Under fire and with little cover, the Rangers stormed the heights using rope ladders and grappling hooks and captured the clifftops from the much stronger German 914th Grenadiers, only to discover that the battery casemates were empty; the guns had been removed and replaced by telephone poles. The Rangers searched the high ground, discovered the new location of the battery, and destroyed the five guns it contained.

The Rangers held off repeated counterattacks throughout the day, receiving no reinforcements until the evening, when the Rangers who had been swept off-course to Omaha beach in the morning managed to fight their way through the enemy lines to rejoin their colleagues.

225 Rangers landed at the foot of the cliffs at Pointe Du Hoc. Of those, 77 were killed and 52 were wounded, a casualty rate of over 50%.

The Phrase ‘The Boys of Pointe Du Hoc’ was coined by President Reagan in a speech at Pointe Du Hoc in 1984. The speech was written by Peggy Noonan, now a long-time columnist for the Wall Street Journal.

The Ox & Bucks at the Pegasus Bridge

An Airspeed Horsa glider under tow

Even before the Rangers landed, 181 men of the Ox and Bucks had flown into Normandy in 6 Horsa gliders at midnight on the night before D Day.

The unpowered Airspeed Horsa glider was made almost entirely of wood—even the pilot’s control column was hand-carved! The glider was towed to the sky above its landing ground by a heavy transport aircraft or bomber, and then the tow rope was released and the Horsa glided down and landed. It was specifically designed to descend steeply so that it would stop in a short distance once it hit the ground.

The glider carried 15 soldiers and their equipment, sitting on benches facing each other.

Imagine sitting shoulder-to-shoulder in a small unlit wooden tube at night, and then descending steeply toward the ground the pilot could not see. Imagine the jar of impact, the bumping and lurching as the Horsa careened across the ground on its belly, and finally the jerking stop—perhaps on clear ground, but perhaps smashing into a tree or into a house or plunging into a river… all in pitch blackness.

The view from the Horsa under tow. Note another bomber tug and Horsa to the upper left. When the moment came the Horsa pilot released the tow
The view inside. The pilot will attempt to land safely in pitch blackness without lights. Note the complete lack of protective padding
Just after midnight three Horsas landed safely with miraculous accuracy only 50 yards from the Pegasus bridge and two landed beside the Horsa bridge. (The sixth landed seven miles away at the wrong bridge, due to a navigational error.)

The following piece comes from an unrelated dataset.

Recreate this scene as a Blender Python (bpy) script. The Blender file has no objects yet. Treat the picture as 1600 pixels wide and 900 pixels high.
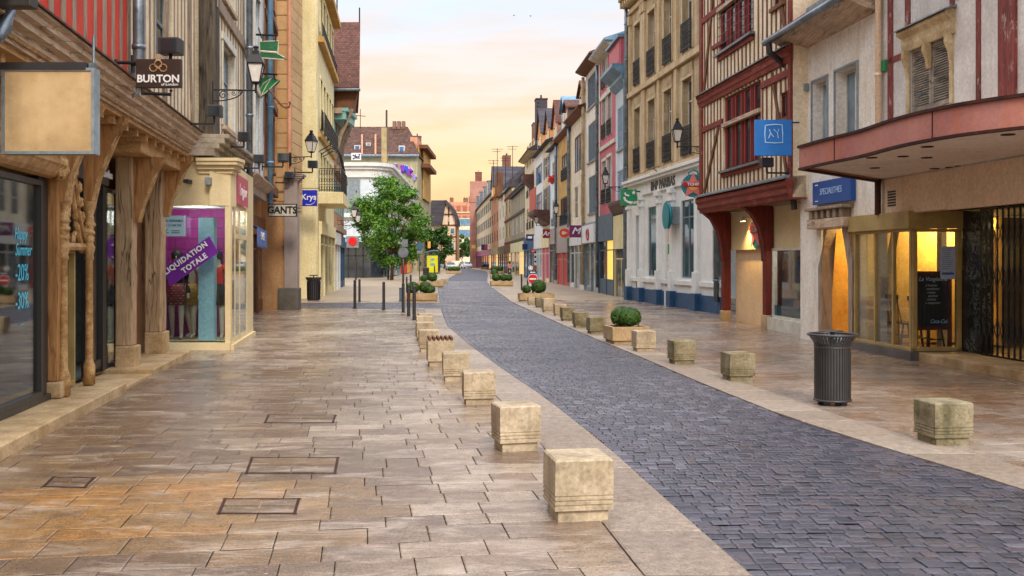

The bridges were defended by the German 711th Infantry Division, with barbed wire, trenches, and sandbagged machine gun emplacements. The Ox and Bucks used grenades, Bren guns and Sten guns to take both bridges within fifteen minutes, completely surprising the enemy. The attackers lost only two men. This was one of history’s classic examples of a coup de main, the military term for a surprise attack.

The Pegasus bridge on D Day plus 2.
Wrecked Horsa gliders can be seen just beyond the bridge having made a pinpoint landing–they were stopped by the bridge’s defensive barbed wire.
Men of D Company, 2nd Battalion, Ox and Bucks, after capturing the Pegasus Bridge. Then soldier in the center has a Sten submachine gun while the man on the left has a Bren

Approximately an hour later the Ox and Bucks repelled a German tank attack, destroying one Panzer V, and a further hour later they were reinforced by paratroopers of the 7th Paratroop Battalion at 3 AM. In the afternoon of D Day, after surviving several more attacks, the Ox & Bucks were relieved by commandos of the 1st Special Service Brigade, commanded by Lord Lovat, arriving from the landings on Sword beach.  It is said in popular anecdote that Lovat apologized for arriving two-and-a-half-minutes late.

I do not know if any of the Boys of Pointe Du Hoc ever met any of the Ox & Bucks. What I do know is that these two groups, totaling just 400 men between them, took and held their targets under extremely hazardous conditions, thus making decisive contributions to the success of D Day and therefore to the freedoms we all enjoy today.